Beams and beamed groups. A beam is just one line connecting the stems to give note type information. A group of four 16th notes with beams will consist of four notehead_full symbols, four stem symbols and two beam symbols. With a dotted note in a beamed group, the very short beam “hook” on the shorter note of the dotted pair is also a beam.

images/guidelines/beamed_group.png

Rests have their own set of primitives (quarter_rest, half_rest, etc.). Individual rests should not be marked with complex symbols, but rests that are inside a beamed group are marked as a part of the beamed_group. (Again, the logic is, we can filter them out, and the beamed group should consist of all the duration it spans in the given voice.)

Grace notes are marked like regular notes (notehead, stem and flags or beams), but there are two extra actions. First, if the grace note has a strikethrough (like acacciatura in early music), this strikethrough is marked with the grace-strikethrough symbol. Second, the entire grace note (or group, in case of beamed grace note groups) is marked with the grace_note (or grace_beamed_group) symbol.

Grace notes are also attached to their complex note! So, a grace note belongs to two complex notes: its grace category, and the solitary_note, beamed_group or whatever it is attached to.

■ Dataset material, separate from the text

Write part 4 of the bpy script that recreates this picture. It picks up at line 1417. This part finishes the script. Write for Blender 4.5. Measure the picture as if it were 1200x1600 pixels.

images/guidelines/grace_notes.png

Other complex notes. Sometimes, there may be notes in non-playing contexts, such as in tempo markings or proportional tempo transitions. These are still annotated the same way (notehead, stem, dot, etc.), but their complex class is other_solitary_note or other_beamed_group.

Ossia. If there is an ossia, annotate it as if it were regular notation, and then mark it all as ossia.

4.4. Other Notations

Key signatures The sharps or flats are marked as sharp or flat, just as if the symbols are next to notes. However, the symbols making up the key signature should all be marked as a part of a key_signature symbol.

images/guidelines/key_signature.png

Time signatures The time signatures consisting of numerals are marked as the given numerals; then, the numeral-based time signatures should be marked as a symbol of the time_signature class. The “whole” time signature (a “C” symbol), the alla breve (a “C” with a vertical line) and other time signature symbols have their own distinct categories; they should not be marked as time_signature on top of these.

images/guidelines/time_signature.png

F-clef now gets no special marking rules.

Ties and slurs. Please do mark ties as ties and slurs as slurs. (This is contrary to the original instructions we had in mind, but nevertheless, we have determined that a more detailed annotation is better than a less detailed one, no excuses.) If you are not sure, make a guess.

4.5. Handling text

Text is marked as individual letters. Upper-case letters and lower-case letters are not the same. Numerals (including time signatures) will have the same fate. As with key signatures or notes, texts are composite symbols; the letters are the “text primitives” and there are classes of texts.

Text boxes join letters together to make sensible wholes. For instance, a “dolce” expressive instruction should be annotated as letter_d, letter_o, letter_l, letter_c, letter_e, and then the whole region of the letters should be marked as a text_box.

Dynamics text is also annotated as letters, for instance a pianissimo sign (pp) is annotated as letter_p and letter_p, but instead of text_box, the marking is annotated as text_dynamics.